You may be surprised that this is all indicated - albeit a bit obscurely - in the DMG.
 

Drammattex

First Post
Also...

The DMG says to use the moderate DCs on pg 42 for skill challenges.
At first level, that's DC 15.

While it says at the bottom of that chart to add +5 for skill checks, I think the intent may have been that that footnote text was intended solely for isolated skill checks, not when doing a skill challenge.

A (moderate) DC 15 for a 1st level character doesn't seem too bad, especially considering circumstance modifiers and possible "Aid" checks.
 

Saeviomagy

Adventurer
I think there are some elements that should be drawn from combat to skill challenges.

1. The players are against someone or something, not their own failures. Randomness + the oppositions unique abilities heavily flavour each combat.
2. The environment affects the effectiveness of abilities on both sides of the fence.
3. There are multiple levels of resource management. Only one of these is a direct metric for failure (ie - hitpoints). Management of dailies and encounter powers contribute to the usefulness of tactics and strategy, but having zero encounter powers doesn't mean that you automatically lose.
4. The metric for failure (hitpoints) is primarily manipulated by the enemy, not the players. The players CAN change the effectiveness of the enemy however.
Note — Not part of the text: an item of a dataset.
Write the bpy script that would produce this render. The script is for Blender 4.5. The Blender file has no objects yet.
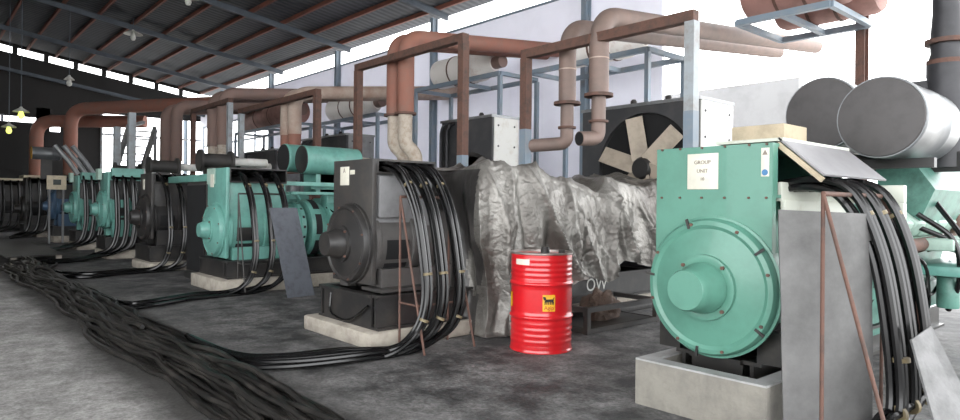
import bpy, bmesh, math, random
from mathutils import Vector, Matrix, noise
random.seed(7)
sc = bpy.context.scene
COL = sc.collection
PI = math.pi

# ------------------------------------------------------------------ materials
def mat(name, col, rough=.6, metal=0., var=.25, scale=6., col2=None, mix=(.45, .7), bump=0., bscale=None, spec=.5, coat=0., detail=6):
    m = bpy.data.materials.new(name); m.use_nodes = True
    nt = m.node_tree; N = nt.nodes; L = nt.links
    b = N['Principled BSDF']
    b.inputs['Roughness'].default_value = rough
    b.inputs['Metallic'].default_value = metal
    b.inputs['Specular IOR Level'].default_value = spec
    b.inputs['Coat Weight'].default_value = coat
    tc = N.new('ShaderNodeTexCoord')
    n1 = N.new('ShaderNodeTexNoise'); n1.inputs['Scale'].default_value = scale; n1.inputs['Detail'].default_value = detail
    n1.inputs['Roughness'].default_value = .65
    L.new(tc.outputs['Object'], n1.inputs['Vector'])
    r = N.new('ShaderNodeValToRGB')
    r.color_ramp.elements[0].position = mix[0]; r.color_ramp.elements[1].position = mix[1]
    c = (*col, 1)
    c2 = (*(col2 if col2 else [max(0, x*(1-var)) for x in col]), 1)
    r.color_ramp.elements[0].color = c; r.color_ramp.elements[1].color = c2
    L.new(n1.outputs['Fac'], r.inputs['Fac']); L.new(r.outputs['Color'], b.inputs['Base Color'])
    if bump:
        n2 = N.new('ShaderNodeTexNoise'); n2.inputs['Scale'].default_value = bscale or scale*6; n2.inputs['Detail'].default_value = 8
        L.new(tc.outputs['Object'], n2.inputs['Vector'])
        bp = N.new('ShaderNodeBump'); bp.inputs['Strength'].default_value = bump; bp.inputs['Distance'].default_value = .02
        L.new(n2.outputs['Fac'], bp.inputs['Height']); L.new(bp.outputs['Normal'], b.inputs['Normal'])
    return m

def emis(name, col, s):
    m = bpy.data.materials.new(name); m.use_nodes = True
    b = m.node_tree.nodes['Principled BSDF']
    b.inputs['Base Color'].default_value = (*col, 1)
    b.inputs['Emission Color'].default_value = (*col, 1); b.inputs['Emission Strength'].default_value = s
    return m

def corrugated(name, col, wl, axis, rough=.7, depth=.02, var=.2, bs=.9):
    m = mat(name, col, rough, 0, var, 1.2)
    nt = m.node_tree; N = nt.nodes; L = nt.links
    tc = N.new('ShaderNodeTexCoord'); w = N.new('ShaderNodeTexWave'); w.wave_type = 'BANDS'; w.bands_direction = axis
    w.inputs['Scale'].default_value = 2*PI/(20*wl)*1.0
    w.inputs['Distortion'].default_value = 0
    L.new(tc.outputs['Object'], w.inputs['Vector'])
    bp = N.new('ShaderNodeBump'); bp.inputs['Strength'].default_value = bs; bp.inputs['Distance'].default_value = depth
    L.new(w.outputs['Fac'], bp.inputs['Height']); L.new(bp.outputs['Normal'], N['Principled BSDF'].inputs['Normal'])
    return m

M = {}
M['teal'] = mat('teal_paint', (.105, .27, .205), .38, 0, .2, 3, bump=.04, bscale=40, coat=.15)
M['teal_light'] = mat('pale_teal_paint', (.15, .36, .31), .4, 0, .3, 4, bump=.05, coat=.1)
M['teal_dark'] = mat('oily_teal_paint', (.10, .24, .195), .4, 0, .6, 5, bump=.1)
M['teal_pale'] = mat('faded_teal_paint', (.38, .52, .45), .5, 0, .35, 5)
M['black'] = mat('black_paint', (.022, .021, .021), .45, 0, .3, 4, col2=(.045, .04, .036), bump=.06)
M['charcoal'] = mat('charcoal_paint', (.04, .038, .037), .5, 0, .3, 4, col2=(.065, .057, .05), bump=.06)
M['dark_grey'] = mat('dark_grey_paint', (.085, .08, .077), .5, 0, .3, 4, col2=(.055, .052, .05), bump=.06)
M['grey_paint'] = mat('grey_paint', (.22, .22, .225), .5, 0, .3, 4, bump=.05)
M['lid_grey'] = mat('lid_grey', (.27, .265, .275), .5, .1, .15, 4)
M['cream'] = mat('cream_paint', (.55, .57, .50), .5, 0, .2, 5, col2=(.35, .33, .25), mix=(.55, .8))
M['rust'] = mat('rusty_steel', (.135, .07, .052), .75, 0, .4, 9, col2=(.075, .05, .042), bump=.2)
M['rust_pipe'] = mat('rusty_pipe', (.27, .17, .14), .7, 0, .4, 2.5, col2=(.22, .16, .14), mix=(.35, .7), bump=.15)
M['rust_red'] = mat('rust_red_pipe', (.29, .125, .09), .75, 0, .4, 3, col2=(.24, .135, .105), bump=.15)
M['brown_pipe'] = mat('brown_grey_pipe', (.235, .165, .14), .6, .1, .3, 2.5, col2=(.16, .125, .11), mix=(.35, .7), bump=.12)
M['wrap'] = mat('pale_pipe_wrap', (.50, .44, .37), .85, 0, .4, 8, col2=(.32, .24, .18), bump=.3)
M['tanpipe'] = mat('tan_pipe', (.46, .37, .31), .7, 0, .4, 2.5, col2=(.34, .22, .17), mix=(.4, .7), bump=.12)
M['blue_steel'] = mat('blue_grey_steel', (.20, .255, .31), .5, 0, .3, 4, col2=(.26, .28, .30))
M['grey_steel'] = mat('pale_grey_steel', (.36, .40, .43), .5, 0, .3, 4, col2=(.26, .24, .22))
M['rafter'] = mat('rafter_steel', (.07, .085, .105), .6, 0, .3, 2)
M['purlin'] = mat('purlin_red', (.20, .072, .05), .75, 0, .4, 2, col2=(.13, .065, .05))
M['dark_pipe'] = mat('dark_pipe', (.05, .05, .055), .5, .2, .3, 4)
M['cable'] = mat('black_cable', (.006, .006, .0065), .24, 0, .3, 6, col2=(.011, .0105, .01))
M['old_cable'] = mat('dusty_cable', (.013, .012, .011), .36, 0, .3, 5, col2=(.05, .045, .04), mix=(.45, .8))
M['tie'] = mat('yellow_tie', (.20, .16, .09), .6)
M['concrete'] = mat('plinth_concrete', (.44, .40, .34), .9, 0, .5, 5, col2=(.22, .19, .16), mix=(.4, .75), bump=.4)
M['concrete_grey'] = mat('grey_concrete', (.27, .255, .22), .8, 0, .4, 4, col2=(.16, .15, .135), mix=(.4, .75), bump=.35)
M['curb_top'] = mat('smooth_grey_cement', (.40, .40, .40), .45, 0, .3, 4, col2=(.24, .24, .23), bump=.1)
M['oil_black'] = mat('oily_black', (.018, .017, .016), .35, 0, .3, 5, col2=(.04, .036, .03))
M['sheet'] = mat('grey_sheet', (.15, .148, .146), .5, .1, .35, 3, col2=(.075, .074, .073), mix=(.35, .7), bump=.1)
M['blue_sheet'] = mat('blue_grey_sheet', (.115, .125, .145), .55, .1, .3, 10, col2=(.08, .085, .10), bump=.15)
M['dull_sheet'] = mat('dull_sheet', (.20, .20, .20), .6, 0, .4, 7, col2=(.11, .11, .11), mix=(.4, .7), bump=.15)
M['tarp_shade'] = mat('tarp_front_shade', (.03, .028, .027), .32, 0, .3, 3, col2=(.075, .07, .066), bump=.25, bscale=14)  # dark colour standing in for shade on the tarpaulin's front face
M['galv'] = mat('galvanised', (.30, .31, .32), .4, .5, .4, 6, col2=(.22, .22, .22), mix=(.4, .7))
M['radiator'] = mat('radiator_dark', (.045, .046, .05), .6, 0, .3, 3, col2=(.07, .068, .068))
M['hole'] = mat('deep_black', (.008, .008, .009), .8)
M['fan'] = mat('fan_tan', (.47, .40, .32), .6, 0, .3, 4)
M['plate_white'] = mat('off_white_plate', (.66, .66, .63), .5, 0, .2, 5, col2=(.5, .45, .38), mix=(.5, .85))
M['label'] = mat('label_white', (.70, .68, .58), .5, 0, .1, 12)
M['label_ink'] = mat('faded_ink', (.25, .21, .18), .7)
M['ink_black'] = mat('black_ink', (.015, .013, .012), .6)
M['red_drum'] = mat('red_drum_paint', (.62, .012, .018), .28, 0, .2, 3, coat=.5, spec=.6)
M['drum_top'] = mat('drum_top_metal', (.30, .27, .25), .35, .5, .4, 8)
M['yellow'] = mat('yellow_label', (.80, .42, .02), .5, 0, .2, 20)
M['red_ink'] = mat('red_ink', (.45, .03, .02), .5)
M['blue_ink'] = mat('blue_ink', (.06, .19, .38), .5)
M['muffler'] = mat('muffler_pale', (.84, .80, .76), .6, 0, .3, 2.5, col2=(.5, .33, .26), mix=(.58, .85))
M['muffler_rust'] = mat('muffler_rust', (.40, .22, .19), .7, 0, .3, 2, col2=(.25, .14, .12))
M['filter_grey'] = mat('filter_grey', (.075, .07, .07), .5, .3, .2, 8)
M['filter_shell'] = mat('filter_shell', (.20, .21, .22), .35, .4, .3, 3)
M['wood'] = mat('pale_wood', (.50, .42, .30), .8, 0, .3, 6)
M['lamp'] = mat('lamp_enamel', (.62, .62, .58), .5)
M['blue_eng'] = mat('blue_paint', (.055, .11, .19), .5, 0, .3, 4)
M['beige'] = mat('beige_panel', (.60, .52, .38), .6)
M['outwall'] = mat('block_wall', (.27, .27, .27), .9, 0, .2, 1.5)
M['outground'] = mat('pale_dust_ground', (.55, .53, .50), .9, 0, .2, .5)
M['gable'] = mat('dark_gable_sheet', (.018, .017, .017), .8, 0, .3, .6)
M['roof'] = corrugated('roof_sheet', (.07, .077, .087), .25, 'X', .75, .03)
M['wallsheet'] = corrugated('white_wall_sheet', (.86, .86, .91), .2, 'X', .6, .008, .08, .35)
def let_light_through(m, f):
    nt = m.node_tree; N = nt.nodes; L = nt.links; b = N['Principled BSDF']; o = N['Material Output']
    t = N.new('ShaderNodeBsdfTranslucent'); t.inputs['Color'].default_value = (.95, .95, 1, 1)
    x = N.new('ShaderNodeMixShader'); x.inputs['Fac'].default_value = f
    L.new(b.outputs[0], x.inputs[1]); L.new(t.outputs[0], x.inputs[2]); L.new(x.outputs[0], o.inputs['Surface'])
let_light_through(M['wallsheet'], .24)
M['rock'] = mat('scrap_rust_lump', (.13, .09, .07), .9, 0, .4, 9, bump=.5)
M['lampon'] = emis('lit_lamp_glass', (.85, .95, .2), .8)
M['screen'] = mat('dark_screen', (.03, .04, .035), .2)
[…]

On the most basic level, a skill challenge system that mirrored these elements would be:

Players each roll.
Foes each roll.
Players win if they accumulate X successes before foes accumulate Y successes.
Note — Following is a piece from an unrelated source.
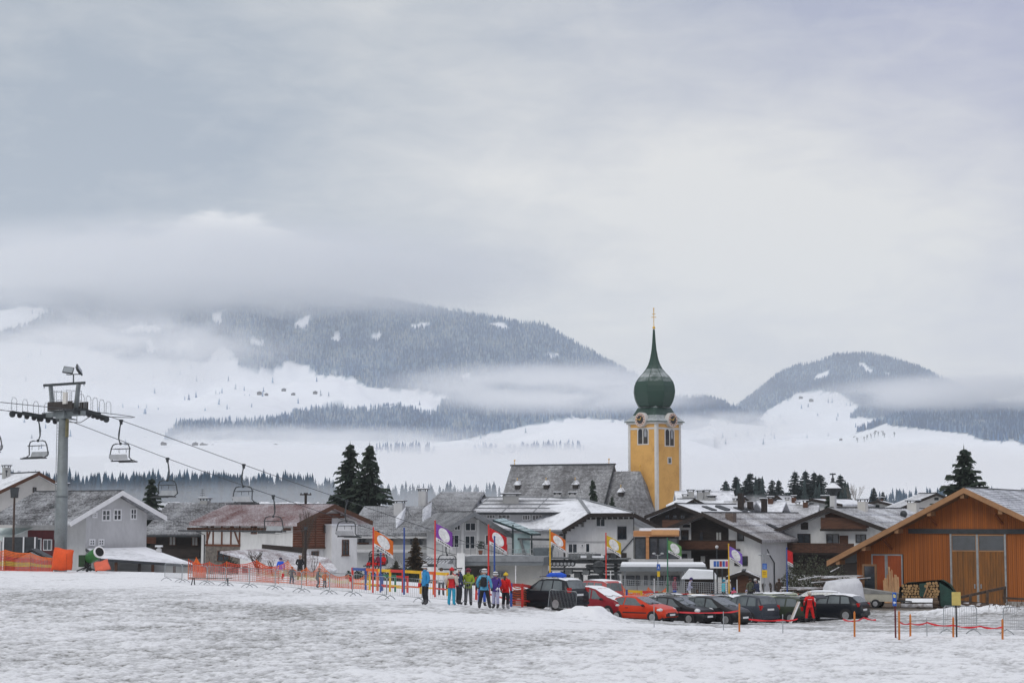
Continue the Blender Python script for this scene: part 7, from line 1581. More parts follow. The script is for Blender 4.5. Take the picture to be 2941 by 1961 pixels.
car('people_carrier', 'dark red people carrier with snow covered windscreen and bonnet', 1730, 111, -46, 4.2, 1.75, 1.66, [(0, .6), (.02, 1.0), (.12, 1.15), (.35, 1.55), (.9, 1.65), (1.6, 1.66), (2.1, 1.56), (3.2, 1.10), (3.8, .95), (4.05, .82), (4.2, .55)], [(0, .9), (.1, 1.02), (1.2, 1.0), (3.1, .95), (3.8, .88), (4.2, .55)], dred,
    [(.4, .5, 1.1, 1.1), (1.2, 1.2, 1.9, 1.86), (2.0, 1.96, 2.9, 2.2)], (.75, 3.35), .32, (3.2, 2.12), (.14, .36), snow=1.0)
car('van', 'faded red van with misted windows behind the snow topped people carrier', 1722, 118.5, 112, 4.3, 1.7, 1.98, [(0, .6), (.02, 1.2), (.06, 1.85), (.3, 1.96), (2.2, 1.98), (3.2, 1.92), (3.7, 1.28), (4.2, 1.0), (4.3, .6)], [(0, 1.1), (4.2, 1.08), (4.3, .6)], palered,
    [(.35, .38, 1.4, 1.4), (1.55, 1.55, 2.5, 2.5), (2.62, 2.62, 3.4, 3.2)], (.8, 3.4), .31, (3.68, 3.24), (.03, .06), snow=.4)
# cars seen behind the front row
car('estate_car', 'white snow topped estate car hidden behind the orange red car', 1890, 119, 150, 4.4, 1.75, 1.46, [(0, .55), (.02, .9), (.12, 1.02), (.5, 1.40), (1, 1.46), (2, 1.46), (2.5, 1.38), (3.2, 1.0), (4.2, .85), (4.4, .55)], [(0, .85), (.1, .96), (3.2, .93), (4.4, .55)], whitep, [(.5, .6, 1.2, 1.2), (1.3, 1.3, 2.0, 2.0), (2.1, 2.1, 3.0, 2.5)], (.85, 3.45), .31, (3.22, 2.5), (.14, .48), snow=.5, rack=True)
car('estate_car', 'white snow topped car hidden behind the black hatchback', 1975, 119.5, 150, 4.3, 1.75, 1.44, [(0, .55), (.02, .9), (.12, 1.0), (.5, 1.38), (1, 1.44), (2, 1.44), (2.5, 1.36), (3.2, 1.0), (4.1, .85), (4.3, .55)], [(0, .85), (.1, .96), (3.2, .93), (4.3, .55)], whitep, [(.5, .6, 1.2, 1.2), (1.3, 1.3, 2.0, 2.0), (2.1, 2.1, 3.0, 2.5)], (.85, 3.4), .31, (3.22, 2.5), (.14, .48), snow=.5)
car('hatchback_car', 'dark car with bright red tail lights between the compact and the grey people carrier', 2066, 119, 135, 4.2, 1.78, 1.50, [(0, .55), (.02, .95), (.12, 1.05), (.5, 1.40), (1, 1.5), (1.9, 1.5), (2.4, 1.42), (3.2, 1.0), (4.0, .85), (4.2, .55)], [(0, .9), (.1, 1.0), (3.2, .95), (4.2, .55)], blk2, [(.5, .62, 1.2, 1.2), (1.3, 1.3, 2.0, 2.0), (2.1, 2.1, 3.0, 2.5)], (.8, 3.4), .32, (3.22, 2.5), (.14, .5), snow=.35, tail=(.12, .82, 1.05), rack=True)
car('people_carrier', 'dark grey people carrier seen from behind with roof bars', 2140, 115, 128, 4.2, 1.80, 1.64, [(0, .6), (.02, 1.0), (.10, 1.1), (.32, 1.54), (.8, 1.63), (1.8, 1.64), (2.3, 1.55), (3.2, 1.05), (4.0, .9), (4.2, .55)], [(0, .92), (.1, 1.03), (3.2, .97), (4.2, .55)], dgrey, [(.42, .52, 1.1, 1.1), (1.2, 1.2, 2.0, 1.96), (2.1, 2.06, 2.95, 2.4)], (.78, 3.4), .33, (3.22, 2.36), (.12, .34), rack=True, tail=(.10, .84, 1.10))
ow = car('estate_car', 'olive green off-road estate with its tailgate swung open', 2236, 116.5, 140, 4.3, 1.75, 1.56, [(0, .6), (.02, .95), (.10, 1.05), (.30, 1.46), (.8, 1.55), (2.0, 1.56), (2.5, 1.47), (3.2, 1.02), (4.1, .92), (4.3, .55)], [(0, .9), (.1, 1.0), (3.2, .95), (4.1, .88), (4.3, .55)], oliv, [(.42, .5, 1.15, 1.15), (1.25, 1.25, 2.0, 1.98), (2.1, 2.08, 2.95, 2.5)], (.8, 3.38), .33, (3.22, 2.5), None, rack=True, dark_lower=True, plates=(0, 0), head=(4.1, .8, .2, .12))
b = MB(); b.smooth = False; b.slab([(-1.9, -.68, 1.50), (-1.9, .68, 1.50), (-2.75, .62, 1.66), (-2.75, -.62, 1.66)], .07); b.slab([(-2.75, -.62, 1.66), (-2.75, .62, 1.66), (-2.98, .62, 1.50), (-2.98, -.62, 1.50)], .06); g = b.build('tailgate', blk2, ow)
b = MB(); b.box(-2.16, -2.1, -.66, .66, .62, 1.42); b.build('boot_opening', mat('boot_dark', (.012, .012, .012), .9), ow)
car('estate_car', 'black estate car with chrome window line and alloy wheels, tail to the right', 2386, 117.5, 146, 4.45, 1.80, 1.54, [(0, .6), (.02, .98), (.12, 1.08), (.55, 1.44), (1.0, 1.53), (1.9, 1.54), (2.5, 1.45), (3.25, 1.05), (4.2, .92), (4.45, .58)], [(0, .92), (.12, 1.02), (1.4, 1.0), (3.2, .96), (4.45, .56)], blk, [(.62, .76, 1.2, 1.25), (1.3, 1.34, 2.05, 2.02), (2.14, 2.1, 3.02, 2.52)], (.86, 3.62), .34, (3.26, 2.52), (.14, .56), snow=.35, tail=(.12, .86, 1.08))
car('trailer', 'long low pale green trailer with a thick white snow cover', 2190, 124, 172, 4.6, 1.9, 1.36, [(0, .6), (.02, 1.05), (.06, 1.25), (.3, 1.34), (3.6, 1.24), (4.3, 1.15), (4.55, 1.0), (4.6, .6)], [(0, .95), (4.5, .9), (4.6, .6)], mat('pale_green_paint', (.40, .44, .33), .5, .1, 1), [], (1.2, 3.4), .33, (4.4, 4.2), None, snow=.6)
car('estate_car', 'white snow covered car behind the open tailgate', 2330, 123, 165, 4.4, 1.75, 1.44, [(0, .55), (.02, .9), (.12, 1.02), (.5, 1.40), (1, 1.44), (2, 1.44), (2.5, 1.38), (3.2, 1.0), (4.2, .85), (4.4, .55)], [(0, .85), (.1, .96), (3.2, .93), (4.4, .55)], whitep, [(.5, .6, 1.2, 1.2), (1.3, 1.3, 2.0, 2.0), (2.1, 2.1, 3.0, 2.5)], (.85, 3.45), .31, (3.22, 2.5), (.14, .48), snow=1.0)
# trailer and sheeted heap
t = thing('trailer', 'small cream box trailer with a slanted grey cover beside the barn', 'trailer', tuple(gpos(2520, 130)), R(-22), None)
tp = mat('cream_trailer', (.45, .43, .36), .6, .12, 1.5)
b = MB(); b.box(-1.3, 1.3, -.65, .65, .45, .95); b.build('box', tp, t); b = MB(); b.prism([(-1.35, .953), (1.35, .953), (1.3, 1.02), (.2, 1.15), (-1.3, 1.35)], -.68, .68); b.build('cover', mat('grey_canvas', (.25, .25, .24), .9, .2, 2), t)
b = MB(); b.bar((1.3, 0, .5), (2.3, 0, .45), .08); b.build('drawbar', dark_metal, t)
for sg in (-1, 1): b = MB(); b.lathe([(.18, 0), (.29, .01), (.30, .05), (.30, .16), (.2, .18)], 18, (0, sg*.72-.09, .3), axis='y'); w_ = b.build('wheel', black, t); b = MB(); b.lathe([(.17, -.02), (.05, -.03), (.05, .2), (.17, .19)], 14, (0, sg*.72-.09, .3), axis='y'); b.build('rim', rim_m, w_)
t = thing('sheeted_heap', 'heap under a wrinkled white tarpaulin behind the black estate car', 'covered heap', tuple(gpos(2420, 127)))
b = MB(); b.smooth = True; vs = []; nn = 26; mm = 10; s_ = mpp(127)
hz_ = P(2420, 1666, 127).z-t.location.z
for i in range(nn):
    a = 2*PI*i/nn
    for j in range(mm+1):
        q = j/mm; rr_ = (1-q**5)*(1-.24*q); fold = 1+.10*math.sin(a*11+q*5)*(1-q*.5)+.05*mnoise.noise(Vector((a*2, q*4, 1))); sq = 1/max(abs(math.cos(a)), abs(math.sin(a)))**.75
        vs.append((62*s_*math.cos(a)*rr_*fold*sq, 1.1*math.sin(a)*rr_*fold*sq, hz_*min(1, q*1.45)**.85*(1+.12*math.cos(a-.4)*(q > .5)*(1-q)*2)+.03*mnoise.noise(Vector((a*5, q*6, 3)))))
b.add(vs, [(i*(mm+1)+j, ((i+1) % nn)*(mm+1)+j, ((i+1) % nn)*(mm+1)+j+1, i*(mm+1)+j+1) for i in range(nn) for j in range(mm)]); b.build('tarpaulin', mat('white_tarpaulin', (.62, .63, .66), .55, .1, 2, bump=.3), t)
b = MB(); b.box(-1.0, 1.0, -.7, .7, 0, hz_*.6); b.build('load', dark_wood, t)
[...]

Obviously to make a system capable of more engageing challenges there should be some mechanisms for "roll reduces foes roll", "roll increases ally's roll" and also some sort of secondary resource management.

Drammattex said:
The DMG says to use the moderate DCs on pg 42 for skill challenges.
At first level, that's DC 15....
...
This argument has been pretty thoroughly covered in the math heavy threads, so we should avoid bringing it up here.